* Given instruction
From the first line of the data below through the line bearing "Vector3.BACK * 0.4, M.cedar_x)", reproduce each line exactly; do not include pictures.

* Given information
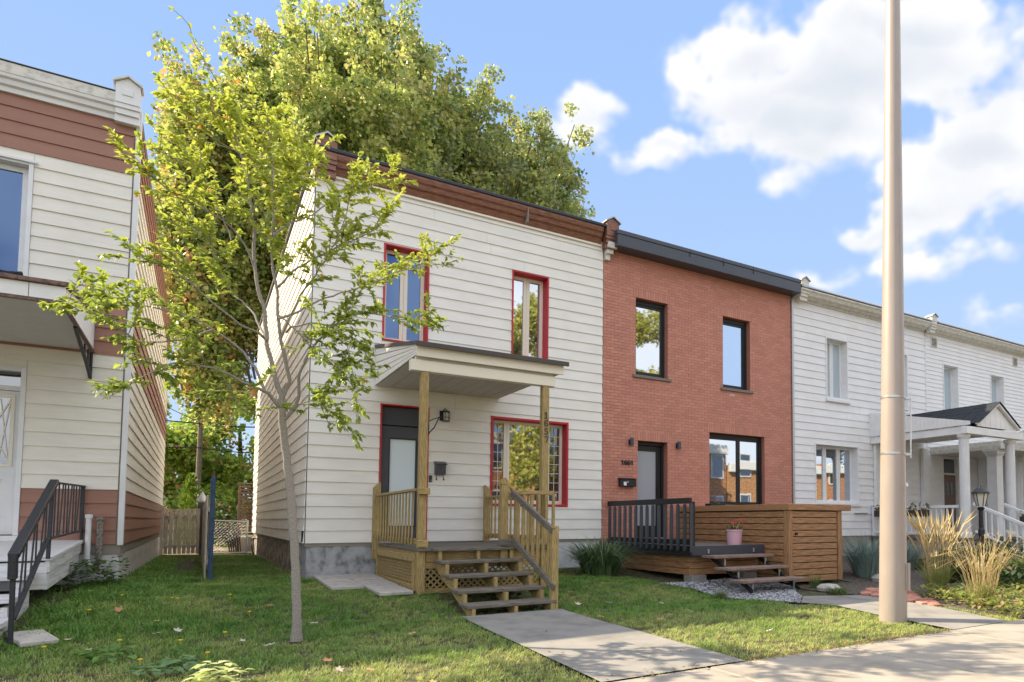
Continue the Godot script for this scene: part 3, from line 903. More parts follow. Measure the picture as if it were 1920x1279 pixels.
	prism(wb, "lid", [Vector2(-0.28, 5.065), Vector2(-0.024, 5.10), Vector2(-0.024, 5.13), Vector2(-0.28, 5.085)], Vector3(0, 0, -12.8), Vector3.RIGHT, Vector3.UP, Vector3.BACK * 0.4, M.cedar_x)

func wall_anchor(h: Node, nm: String, x0: float, x1: float, y: float, side := false) -> MeshInstance3D:
	# a thin starter strip below the lowest board; the boards are its pieces
	if side: return bxx(h, nm, x0 - 0.002 if x0 <= 0.0 else x0 - 0.004, x0 + 0.01, y - 0.01, y + 0.004, -12.99, -0.01, M.core, 0.001)
	return bxx(h, nm, x0 + 0.02, x1 - 0.02, y - 0.01, y + 0.004, -0.003, 0.008, M.core, 0.001)

# ------------------------------------------------------------------ left house
func left_house() -> void:
	var h := thing("banded_house", "cream clapboard house with brown bands and a white cornice at the left edge", "house", Vector3(-4.5, 0, 0))
	var DR := Rect2(-4.45, 0.77, 1.10, 2.24); var WN := Rect2(-4.75, 4.02, 1.36, 1.80)
	wall_core(h, "wall_core", -13.5, -2.29, 0.5, 7.0, [DR, WN], M.core)
	var fw := bxx(h, "front_wall", -7.0, -2.36, 0.63, 0.644, -0.003, 0.008, M.core, 0.001)
	var mf := func(y: float) -> Material: return M.brown_board if (y < 1.41 or (y > 3.36 and y < 4.07) or y > 5.9) else M.left_cream
	siding(fw, "f", 0.0, -7.0, -2.345, 0.64, 6.72, 0.19, [DR, WN], mf, 0.022, 9.0)
	var sw := bxx(h, "side_wall", -2.30, -2.288, 0.63, 0.644, -12.99, -0.05, M.core, 0.001)
	siding(sw, "r", -2.286, -13.0, -0.055, 0.64, 6.92, 0.19, [], mf, 0.022, 6.0)
	bxx(h, "corner_trim", -2.328, -2.262, 0.62, 6.95, -0.055, 0.032, M.white, 0.005)
	bxx(h, "foundation", -8.0, -2.31, -0.5, 0.635, -0.9, -0.02, M.left_foundation, 0.01)
	bxx(h, "side_foundation", -3.0, -2.30, -0.5, 0.637, -12.9, -0.901, M.left_foundation, 0.01)
	# cornice: boards and mouldings below a flat fascia
	var cp := sts()
	sprism(cp, [Vector2(0.004, 6.70), Vector2(0.05, 6.70), Vector2(0.06, 6.76), Vector2(0.10, 6.78), Vector2(0.115, 6.84), Vector2(0.15, 6.86), Vector2(0.16, 6.90), Vector2(0.004, 6.90)], Vector3(-13.5, 0, 0), Vector3.BACK, Vector3.UP, Vector3.RIGHT * 10.98)
	done(h, "cornice", cp, M.white)
	bxx(h, "roof_fascia", -13.5, -2.52, 6.902, 7.055, -0.25, 0.165, M.aged_white, 0.008)
	bxx(h, "roof_cap", -13.5, -2.53, 7.056, 7.07, -0.26, 0.18, M.roof_drip, 0.003)
	bxx(h, "roof", -13.4, -2.29, 6.93, 7.02, -13.0, -0.251, M.roof_drip, 0.003)
	finial(h, -2.425, 6.91, 0.92, M.white, M.aged_white, 0.19)
	# upper window
	var w := Node3D.new(); w.name = "upper_window"; h.add_child(w, true); w.position = Vector3(-4.07, 4.02, 0) - gpos(h)
	lining(w, WN, 0.2, M.white, 0.05, 0.035)
	bxx(w, "head_cap", -4.80, -3.345, 5.80, 5.835, 0.034, 0.065, M.white, 0.004)
	sash(w, -4.0, -3.445, 4.075, 5.765, -0.10, 0.07, M.white, M.glass_deep_sky_tint)
	sash(w, -4.695, -4.004, 4.075, 5.765, -0.10, 0.07, M.white, M.glass_deep_sky_tint)
	# door with a diamond-lattice light
	var d := Node3D.new(); d.name = "door"; h.add_child(d, true); d.position = Vector3(-3.9, 0.77, 0) - gpos(h)
	lining(d, DR, 0.22, M.white, 0.055, 0.03, false)
	bxx(d, "transom_bar", -4.39, -3.41, 2.70, 2.76, -0.12, -0.05, M.white, 0.004)
	bxx(d, "transom_pane", -4.39, -3.41, 2.762, 2.95, -0.11, -0.10, M.glass_dark, 0.001)
	bxx(d, "door_leaf", -4.39, -3.41, 0.78, 2.695, -0.12, -0.075, M.white, 0.006)
	bxx(d, "door_pane", -4.25, -3.50, 1.72, 2.60, -0.078, -0.070, M.glass_dark, 0.001)
	for e in [[-4.29, -3.46, 2.60, 2.64], [-4.29, -3.46, 1.68, 1.72], [-4.29, -4.25, 1.72, 2.60], [-3.50, -3.46, 1.72, 2.60]]:
		bxx(d, "light_frame", e[0], e[1], e[2], e[3], -0.080, -0.055, M.cream_frame, 0.003)
	for s in [1.0, -1.0]:
		for k in 4:
			var c := Vector3(-4.16 + k * 0.25, 2.16, -0.062)
			var a := c + Vector3(-0.19 * s, -0.42, 0); var b := c + Vector3(0.19 * s, 0.42, 0)
			a.x = clampf(a.x, -4.25, -3.5); b.x = clampf(b.x, -4.25, -3.5)
			bar(d, "lattice_bar", a, b, 0.022, 0.012 + 0.002 * s, M.cream_frame, 0.002)
	for s in [1.0, -1.0]:
		bar(d, "door_moulding", Vector3(-3.72 - 0.17 * s, 1.0, -0.072), Vector3(-3.72 + 0.17 * s, 1.52, -0.072), 0.03, 0.014 + 0.002 * s, M.white, 0.003)
	bxx(d, "sill", -4.45, -3.30, 0.70, 0.768, -0.2, 0.10, M.white, 0.006)
	# canopy on black iron brackets
	var cn := bxx(h, "canopy", -6.5, -2.70, 3.335, 3.36, 0.02, 2.62, M.soffit, 0.004)
	for i in 9:
		prism(cn, "side_plank", [Vector2(0.03 + i * 0.287, 3.33), Vector2(0.03 + i * 0.287 + 0.282, 3.33), Vector2(0.03 + i * 0.287 + 0.282, 3.86 - 0.136 * (0.05 + i * 0.287 + 0.282)), Vector2(0.03 + i * 0.287, 3.86 - 0.136 * (0.05 + i * 0.287))], Vector3(-2.70, 0, 0), Vector3.BACK, Vector3.UP, Vector3.RIGHT * 0.02, M.white)
	for i in 13: bxx(cn, "front_plank", -6.5 + i * 0.295, -6.5 + i * 0.295 + 0.29, 3.345, 3.50, 2.622, 2.645, M.white, 0.003)
	bar(cn, "side_drip", Vector3(-2.685, 3.885, 0.03), Vector3(-2.685, 3.53, 2.67), 0.075, 0.05, M.brown_trim)
	bxx(cn, "front_drip", -6.5, -2.66, 3.505, 3.55, 2.62, 2.69, M.brown_trim, 0.004)
	bxx(cn, "lower_trim", -6.5, -2.67, 3.31, 3.334, 2.60, 2.655, M.brown_trim, 0.003)
	bar(cn, "side_lower_trim", Vector3(-2.685, 3.32, 0.03), Vector3(-2.685, 3.32, 2.6), 0.045, 0.026, M.brown_trim)
	prism(cn, "canopy_roof", [Vector2(0.02, 3.87), Vector2(2.62, 3.515), Vector2(2.62, 3.56), Vector2(0.02, 3.93)], Vector3(-6.5, 0, 0), Vector3.BACK, Vector3.UP, Vector3.RIGHT * 3.77, M.shingle)
	# ragged moss and torn shingle on the front edge
	var rg := sts()
	for i in 26:
		sbox(rg, Vector3(-3.9 + i * 0.035 + rnd(-0.01, 0.01), 3.56 + rnd(-0.012, 0.012), 2.66 + rnd(-0.02, 0.02)), Vector3(0.045, 0.03, 0.05), Basis(Vector3.BACK, rnd(-0.3, 0.3)))
	tag(done(cn, "torn_shingle", rg, M.shingle), "", "", "", "stuff")
	var br := sts()
	stube(br, [Vector3(-2.70, 3.305, 1.6), Vector3(-2.70, 3.2, 1.1), Vector3(-2.70, 3.08, 0.5), Vector3(-2.70, 2.98, 0.12), Vector3(-2.70, 2.95, 0.04)], [0.02, 0.022, 0.022, 0.022, 0.022], 6)
	stube(br, [Vector3(-2.70, 2.94, 0.035), Vector3(-2.70, 3.3, 0.035)], [0.02, 0.02], 6)
	stube(br, [Vector3(-2.70, 3.04, 0.35), Vector3(-2.70, 3.29, 0.35)], [0.012, 0.012], 6)
	stube(br, [Vector3(-2.70, 3.13, 0.7), Vector3(-2.70, 3.29, 0.7)], [0.012, 0.012], 6)
	done(cn, "bracket", br, M.black)
	# vent pipes between porch and wall
	var p1 := thing("white_pipe", "upright white plastic vent pipe beside the white porch", "pipe", Vector3(-2.62, 0.1, 0.1))
	tube(p1, "pipe", [Vector3(-2.60, 0.22, 0.06), Vector3(-2.61, 0.36, 0.14), Vector3(-2.63, 0.45, 0.14), Vector3(-2.63, 1.02, 0.14)], [0.032, 0.032, 0.032, 0.032], M.white, 12)
	lathe(p1, "cap", Vector3(-2.63, 1.0, 0.14), [[0.036, 0.0], [0.042, 0.0], [0.042, 0.05], [0.0, 0.055]], M.white, 12)
	var p2 := thing("rusty_pipe", "rusty peeling vent pipe standing next to the white pipe", "pipe", Vector3(-2.52, 0.1, 0.1))
	var rust := mat("peeling", lin(0.42, 0.36, 0.31), 0.8, T.blotch, Vector3(5, 5, 5))
	tube(p2, "pipe", [Vector3(-2.56, 0.30, 0.06), Vector3(-2.52, 0.38, 0.12), Vector3(-2.51, 0.48, 0.12), Vector3(-2.51, 0.99, 0.12)], [0.036, 0.038, 0.036, 0.036], rust, 12)
	lathe(p2, "cap", Vector3(-2.51, 0.97, 0.12), [[0.04, 0.0], [0.05, 0.0], [0.05, 0.045], [0.0, 0.05]], rust, 12)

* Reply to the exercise
Continue the Godot script for this scene: part 3, from line 903. More parts follow. Measure the picture as if it were 1920x1279 pixels.
	prism(wb, "lid", [Vector2(-0.28, 5.065), Vector2(-0.024, 5.10), Vector2(-0.024, 5.13), Vector2(-0.28, 5.085)], Vector3(0, 0, -12.8), Vector3.RIGHT, Vector3.UP, Vector3.BACK * 0.4, M.cedar_x)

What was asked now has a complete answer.